The intended readership is staff of SLCs and their contractors/consultants involved in:

  • the design, implementation and review of routine water quality monitoring programmes

  • the assessment/interpretation of the resulting data

Such staff will have varying knowledge, experience and background.

This document is therefore designed to:

  • provide field technicians and junior/new technical staff with a better understanding of why monitoring is carried out, and of specific issues relevant to water quality monitoring on Nuclear Licensed Sites

  • act as a ‘quick reference guide’ for more experienced technical staff, by summarising key issues and signposting relevant existing guidance

The types of waters dealt with in this document are:

  • groundwater
  • open freshwater bodies
  • ‘in-pipe’ and ‘end of pipe’ surface water drainage
  • inter-tidal surface waters

Excluded are:

  • ‘in-pipe’ or ‘end-of-pipe’ effluents
  • offshore marine/estuarine waters
  • deep lacustrine waters

The focus of the document is on routine (long-term) water quality monitoring.

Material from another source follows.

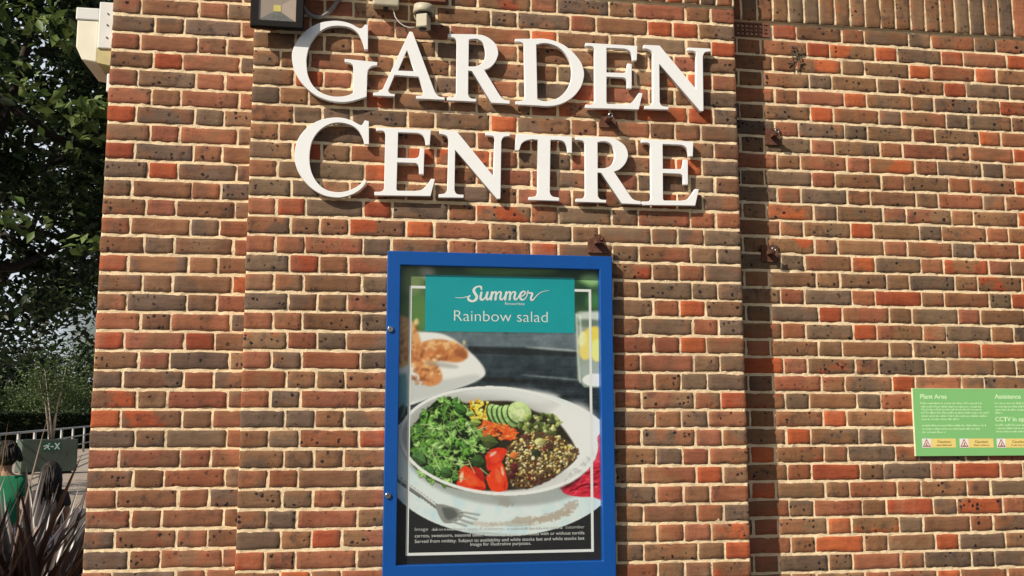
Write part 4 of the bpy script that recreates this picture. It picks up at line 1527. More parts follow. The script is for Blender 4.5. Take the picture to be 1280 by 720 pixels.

This is defined as “the collection of water quality data and related hydrometric data at regular intervals over time, in accordance with a documented protocol, with defined criteria for assessment of results, such that results that are not in line with expectations can be identified and appropriate actions initiated”. The document is not primarily concerned with water quality sampling as part of site characterisation, which would usually precede the establishment of a routine water quality monitoring programme.

The guidance in this document concentrates on those aspects of routine water quality monitoring specific to nuclear sites and radioactive contaminants. It provides only summary guidance relating to:

  • non-radioactive contaminants (other than those issues specific to nuclear sites)
  • topics common to both radioactive and nonradioactive contamination, such as:
  • sampling point design
  • hydrochemistry
  • relevant hydrometric parameters

It signposts out to other guidance and standards where applicable.